Chapter 22

Perceptual Knowledge

In the 1988 film Rain Man, inspired by the autistic savant Kim Peek, Dustin Hoffman plays a character, Ray, who has unusual talents as well as unusual defects. One of his talents is that without counting he can visually ascertain the number of objects in large sets. In a memorable scene, a box of toothpicks spills on the floor of a restaurant. He looks at the spill for an instant and declares “82, 82, 82.” His brother Charlie, played by Tom Cruise, dismisses Ray, saying that there are far more than 82 toothpicks on the floor. Ray immediately responds, “A total of 246.” A waitress looks into the overturned toothpick box and observes that there are 4 toothpicks left in the box that held 250. Without counting the individual toothpicks, Ray has visually divided the spill into three groups of 82 and determined that the total is 246.

The film is constructed to suggest to viewers that Ray knows that there are three groups of 82 toothpicks on the floor. Previous scenes have drawn attention to the fact that although he has emotional problems and lacks common sense, he also has rare intellectual abilities. The cumulative effect of these scenes is to raise the salience of his unusual talents and the curious ways he deploys them. For example, early in the restaurant scene, when the waitress who later spills the toothpicks arrives at Ray and Charlie’s table, she is wearing a nametag with the name “Sally Diggs” and no other information. Ray glances at the nametag and says, “Diggs, Sally. 4610192.” The waitress is taken aback and warily asks, “How do you know my phone number?” Ray responds nonchalantly that the previous night he had memorized the local phone book through to the letter D.

This scene and others like it alert the audience that Ray has remarkable intellectual abilities, is aware of these abilities, and makes his own idiosyncratic uses of them. So, when he observes without counting that there are three sets of 82 toothpicks on the floor, it is natural for the audience to assume he has reliably made such determinations in the past and he realizes he has this ability. This assumption is corroborated when the audience sees Ray register no surprise when Sally confirms that there are in fact 246 toothpicks on the floor. He takes it for granted that he was correct.

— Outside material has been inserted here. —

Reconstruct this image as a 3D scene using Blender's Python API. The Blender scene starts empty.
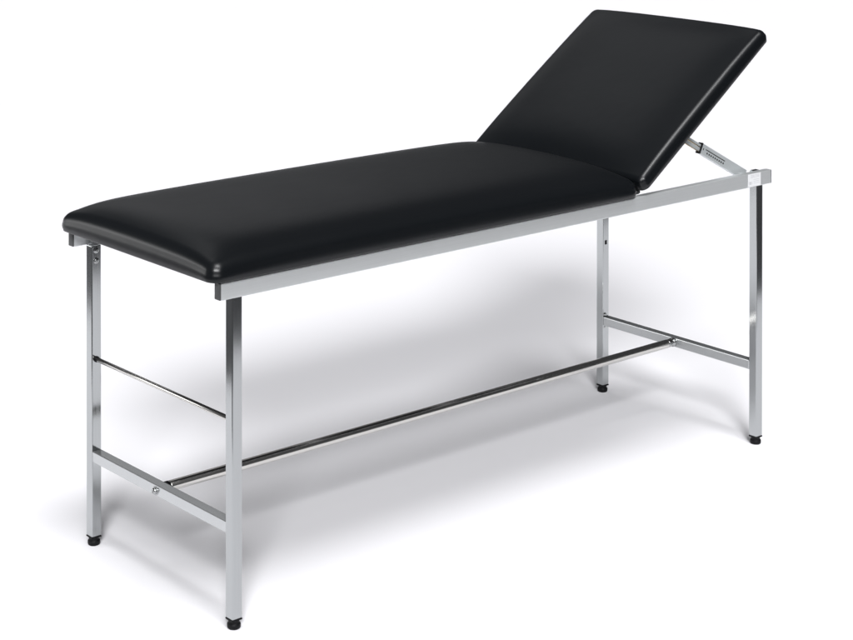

We are sometimes reluctant to concede that someone knows P if he is unaware of how he gets information about matters such as P or lacks information about whether he has been reliable about such matters in the past.1 The scenes in Rain Man, however, are arranged to suggest that there are no gaps of this sort in Ray’s information. On the contrary, he seems as aware of and as comfortable with his ability to determine by quick visual inspection the number of objects in large sets as the rest of us are with respect to small sets (four books on the table, three people in line, two chairs in the corner).

A lack of awareness about how one acquires information or one’s track record of reliability is sometimes the kind of gap that can preclude one from knowing even if one has relatively complete information, but the reverse is also true. A working familiarity with the source of one’s belief P coupled with an awareness of the source’s reliability can sometimes help make up for a relative lack of information about P itself.

Beliefs based on testimony often display this compensatory quality. If S believes that the Yankees won last night’s game because a trusted friend who is close follower of baseball has told her so, her belief may well be an instance of knowledge even if she has relatively few details about the game. Familiarity with the reliability of a source of information about P can relax the demands for additional information about P itself.

The same dynamic is commonly at play with perceptual beliefs. The waitress comes to know by quick visual inspection that there are four toothpicks left in the box, and Ray comes to know by quick visual inspection that there are three groupings of eighty-two toothpicks on the floor. Neither Ray nor the waitress need be aware of much additional information about the toothpicks—for example, whether they are made of plastic or wood or whether they belong to the restaurant or an employee or whether they have been on the shelf for only several hours or several weeks. Additional information is especially not needed if we assume that they have a working familiarity with their histories of reliability, in the waitress’s case her history of reliability in perceptually determining the number of objects in small sets and in Ray’s case his history of reliability in perceptually determining the number of objects even in large sets.

Perceptual beliefs that are the products of cursory visual inspection are in this respect similar to memory beliefs that are the products of immediate recall. When asked the date of the Battle of Marathon, a contestant on a quiz show confidently and immediately remembers from her high school history course that the date is 490 BCE, but she cannot recall that the Greeks won the battle or even that the adversaries were the Greeks and Persians. Still, it may strike us that whatever else she does or does not know about the battle, she at least knows its date, since the story been told to focus attention on the importance of her being able to answer a specific question, what is the date of the Battle of Marathon?2 If in addition the story is constructed to suggest she has a history of reliability with respect to remembering dates and she is aware of this history, we will be all the more inclined to relax expectations about how much additional information she needs in order to know.

In a similar way, the scene of Ray in the restaurant is constructed to focus attention on a narrow question (how many toothpicks are on the floor?), and we are led to believe Ray has a working familiarity with the unusual ability that allows him to answer this question. So, as in the case of S’s remembering the date of the battle, it strikes us that whatever else he may or may not know about the toothpicks, he at least knows that there are three groups of eighty-two of them on the floor.